▶ TASK GOAL
Print the first line of the material below and each line after it, exactly as written, ending with the line that contains "xf.AddTranslateOp().Set(Gf.Vec3d(0, 0, 1.2));".

Begin DATA EXTRACT

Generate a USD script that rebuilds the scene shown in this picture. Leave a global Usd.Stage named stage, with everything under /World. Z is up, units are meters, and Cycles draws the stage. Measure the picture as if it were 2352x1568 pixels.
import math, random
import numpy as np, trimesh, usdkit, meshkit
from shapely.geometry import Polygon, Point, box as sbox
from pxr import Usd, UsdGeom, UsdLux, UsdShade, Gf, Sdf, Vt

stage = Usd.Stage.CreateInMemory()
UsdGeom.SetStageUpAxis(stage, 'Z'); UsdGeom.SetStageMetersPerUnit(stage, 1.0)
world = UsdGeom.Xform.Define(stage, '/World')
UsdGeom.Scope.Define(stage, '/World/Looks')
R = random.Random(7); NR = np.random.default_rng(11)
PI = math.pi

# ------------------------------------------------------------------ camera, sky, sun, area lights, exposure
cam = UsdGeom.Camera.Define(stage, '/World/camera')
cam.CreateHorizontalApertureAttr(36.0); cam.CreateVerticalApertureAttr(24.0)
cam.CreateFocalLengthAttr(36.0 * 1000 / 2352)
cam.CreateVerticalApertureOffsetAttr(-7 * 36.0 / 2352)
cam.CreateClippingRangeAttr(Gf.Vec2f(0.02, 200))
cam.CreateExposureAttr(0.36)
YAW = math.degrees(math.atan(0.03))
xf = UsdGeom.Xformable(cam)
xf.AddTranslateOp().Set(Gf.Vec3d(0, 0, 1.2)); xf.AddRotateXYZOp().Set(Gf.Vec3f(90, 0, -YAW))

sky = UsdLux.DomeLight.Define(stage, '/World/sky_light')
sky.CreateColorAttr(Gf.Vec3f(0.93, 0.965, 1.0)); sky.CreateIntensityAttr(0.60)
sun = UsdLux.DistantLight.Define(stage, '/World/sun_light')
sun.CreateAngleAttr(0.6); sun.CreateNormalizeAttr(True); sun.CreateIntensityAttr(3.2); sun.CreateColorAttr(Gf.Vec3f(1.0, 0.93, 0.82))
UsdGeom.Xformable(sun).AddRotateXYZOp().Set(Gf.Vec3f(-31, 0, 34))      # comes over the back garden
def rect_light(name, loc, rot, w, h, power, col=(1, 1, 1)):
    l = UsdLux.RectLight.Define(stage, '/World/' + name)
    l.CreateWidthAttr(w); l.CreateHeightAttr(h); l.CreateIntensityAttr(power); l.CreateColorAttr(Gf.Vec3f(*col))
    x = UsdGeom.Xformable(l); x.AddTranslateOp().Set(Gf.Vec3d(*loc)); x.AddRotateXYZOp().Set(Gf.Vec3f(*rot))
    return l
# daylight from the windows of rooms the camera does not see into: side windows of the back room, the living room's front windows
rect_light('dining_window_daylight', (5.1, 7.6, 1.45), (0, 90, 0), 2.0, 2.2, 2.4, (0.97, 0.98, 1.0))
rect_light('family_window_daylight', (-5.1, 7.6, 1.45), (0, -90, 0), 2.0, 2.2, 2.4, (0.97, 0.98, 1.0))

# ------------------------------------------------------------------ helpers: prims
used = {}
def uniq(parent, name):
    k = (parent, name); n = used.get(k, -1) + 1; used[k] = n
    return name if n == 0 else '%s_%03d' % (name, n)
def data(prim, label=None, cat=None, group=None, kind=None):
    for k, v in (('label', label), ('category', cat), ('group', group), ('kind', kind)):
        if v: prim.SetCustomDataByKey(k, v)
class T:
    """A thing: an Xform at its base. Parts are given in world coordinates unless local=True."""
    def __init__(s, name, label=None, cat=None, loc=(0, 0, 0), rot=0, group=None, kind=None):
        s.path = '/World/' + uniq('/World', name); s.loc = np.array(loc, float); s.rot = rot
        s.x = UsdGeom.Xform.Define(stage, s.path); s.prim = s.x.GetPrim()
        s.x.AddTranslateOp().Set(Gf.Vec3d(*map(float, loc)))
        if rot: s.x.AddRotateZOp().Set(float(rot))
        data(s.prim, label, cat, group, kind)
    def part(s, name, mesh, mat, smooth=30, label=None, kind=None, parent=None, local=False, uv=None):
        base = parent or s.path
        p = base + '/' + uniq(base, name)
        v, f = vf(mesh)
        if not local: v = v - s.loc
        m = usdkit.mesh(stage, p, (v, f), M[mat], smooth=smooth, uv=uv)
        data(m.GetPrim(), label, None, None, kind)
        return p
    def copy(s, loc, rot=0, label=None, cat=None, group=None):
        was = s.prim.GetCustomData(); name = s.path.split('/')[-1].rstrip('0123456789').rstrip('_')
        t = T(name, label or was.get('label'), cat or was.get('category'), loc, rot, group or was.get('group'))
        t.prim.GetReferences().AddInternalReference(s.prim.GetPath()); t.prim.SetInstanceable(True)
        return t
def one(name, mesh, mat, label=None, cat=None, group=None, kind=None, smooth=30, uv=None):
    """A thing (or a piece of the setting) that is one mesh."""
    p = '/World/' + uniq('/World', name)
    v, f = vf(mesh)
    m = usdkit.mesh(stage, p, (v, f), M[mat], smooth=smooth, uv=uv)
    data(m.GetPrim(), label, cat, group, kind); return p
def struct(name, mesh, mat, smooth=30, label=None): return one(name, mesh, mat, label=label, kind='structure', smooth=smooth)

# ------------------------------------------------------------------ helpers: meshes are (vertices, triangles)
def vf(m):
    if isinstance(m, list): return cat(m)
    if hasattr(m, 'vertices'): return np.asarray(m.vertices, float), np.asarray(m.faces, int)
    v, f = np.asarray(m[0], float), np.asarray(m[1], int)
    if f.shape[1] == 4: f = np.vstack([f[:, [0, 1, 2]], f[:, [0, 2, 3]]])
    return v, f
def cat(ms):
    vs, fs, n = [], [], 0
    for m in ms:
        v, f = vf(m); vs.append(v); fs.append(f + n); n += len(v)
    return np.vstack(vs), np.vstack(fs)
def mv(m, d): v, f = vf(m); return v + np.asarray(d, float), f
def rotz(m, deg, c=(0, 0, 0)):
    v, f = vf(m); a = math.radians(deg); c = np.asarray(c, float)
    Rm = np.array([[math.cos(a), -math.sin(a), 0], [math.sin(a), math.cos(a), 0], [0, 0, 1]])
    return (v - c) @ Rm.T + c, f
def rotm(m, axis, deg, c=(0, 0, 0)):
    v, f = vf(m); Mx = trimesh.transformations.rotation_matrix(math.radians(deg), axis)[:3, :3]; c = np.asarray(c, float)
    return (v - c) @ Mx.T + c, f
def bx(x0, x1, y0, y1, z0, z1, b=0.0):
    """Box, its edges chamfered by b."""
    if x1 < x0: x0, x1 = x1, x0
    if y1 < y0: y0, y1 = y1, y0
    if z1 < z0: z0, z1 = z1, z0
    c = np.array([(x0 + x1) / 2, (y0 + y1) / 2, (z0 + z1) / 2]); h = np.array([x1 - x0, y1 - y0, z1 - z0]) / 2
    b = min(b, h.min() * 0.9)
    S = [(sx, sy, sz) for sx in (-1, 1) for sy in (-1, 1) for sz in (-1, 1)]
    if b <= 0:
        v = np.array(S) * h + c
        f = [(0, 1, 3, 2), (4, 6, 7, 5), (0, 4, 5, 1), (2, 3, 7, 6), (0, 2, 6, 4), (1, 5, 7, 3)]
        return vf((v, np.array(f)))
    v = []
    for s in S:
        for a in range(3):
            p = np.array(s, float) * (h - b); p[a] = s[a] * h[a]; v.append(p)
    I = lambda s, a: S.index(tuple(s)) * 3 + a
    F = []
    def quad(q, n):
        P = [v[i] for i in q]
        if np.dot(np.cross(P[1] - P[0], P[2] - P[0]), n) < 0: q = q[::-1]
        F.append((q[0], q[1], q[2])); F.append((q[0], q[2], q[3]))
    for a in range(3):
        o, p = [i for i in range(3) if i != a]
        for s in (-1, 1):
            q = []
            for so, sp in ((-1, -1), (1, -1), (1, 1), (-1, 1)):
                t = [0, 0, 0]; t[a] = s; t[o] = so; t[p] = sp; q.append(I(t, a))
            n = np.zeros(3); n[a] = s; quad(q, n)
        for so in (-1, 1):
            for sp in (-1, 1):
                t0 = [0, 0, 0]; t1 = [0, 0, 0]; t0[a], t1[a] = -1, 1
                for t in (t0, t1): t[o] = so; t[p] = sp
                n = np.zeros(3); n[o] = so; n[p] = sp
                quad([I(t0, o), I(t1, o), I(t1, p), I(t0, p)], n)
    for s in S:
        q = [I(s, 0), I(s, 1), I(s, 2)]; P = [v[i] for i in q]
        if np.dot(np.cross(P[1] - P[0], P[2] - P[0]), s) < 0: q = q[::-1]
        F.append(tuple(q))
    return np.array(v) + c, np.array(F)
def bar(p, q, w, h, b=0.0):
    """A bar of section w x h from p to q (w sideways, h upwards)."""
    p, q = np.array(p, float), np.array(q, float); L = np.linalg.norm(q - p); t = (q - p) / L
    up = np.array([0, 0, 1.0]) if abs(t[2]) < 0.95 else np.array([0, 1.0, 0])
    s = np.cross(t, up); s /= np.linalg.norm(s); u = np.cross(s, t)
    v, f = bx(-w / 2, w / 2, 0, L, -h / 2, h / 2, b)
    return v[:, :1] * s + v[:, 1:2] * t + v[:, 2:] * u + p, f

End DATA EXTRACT

▶ SOLVED PROBLEM
Generate a USD script that rebuilds the scene shown in this picture. Leave a global Usd.Stage named stage, with everything under /World. Z is up, units are meters, and Cycles draws the stage. Measure the picture as if it were 2352x1568 pixels.
import math, random
import numpy as np, trimesh, usdkit, meshkit
from shapely.geometry import Polygon, Point, box as sbox
from pxr import Usd, UsdGeom, UsdLux, UsdShade, Gf, Sdf, Vt

stage = Usd.Stage.CreateInMemory()
UsdGeom.SetStageUpAxis(stage, 'Z'); UsdGeom.SetStageMetersPerUnit(stage, 1.0)
world = UsdGeom.Xform.Define(stage, '/World')
UsdGeom.Scope.Define(stage, '/World/Looks')
R = random.Random(7); NR = np.random.default_rng(11)
PI = math.pi

# ------------------------------------------------------------------ camera, sky, sun, area lights, exposure
cam = UsdGeom.Camera.Define(stage, '/World/camera')
cam.CreateHorizontalApertureAttr(36.0); cam.CreateVerticalApertureAttr(24.0)
cam.CreateFocalLengthAttr(36.0 * 1000 / 2352)
cam.CreateVerticalApertureOffsetAttr(-7 * 36.0 / 2352)
cam.CreateClippingRangeAttr(Gf.Vec2f(0.02, 200))
cam.CreateExposureAttr(0.36)
YAW = math.degrees(math.atan(0.03))
xf = UsdGeom.Xformable(cam)
xf.AddTranslateOp().Set(Gf.Vec3d(0, 0, 1.2)); xf.AddRotateXYZOp().Set(Gf.Vec3f(90, 0, -YAW))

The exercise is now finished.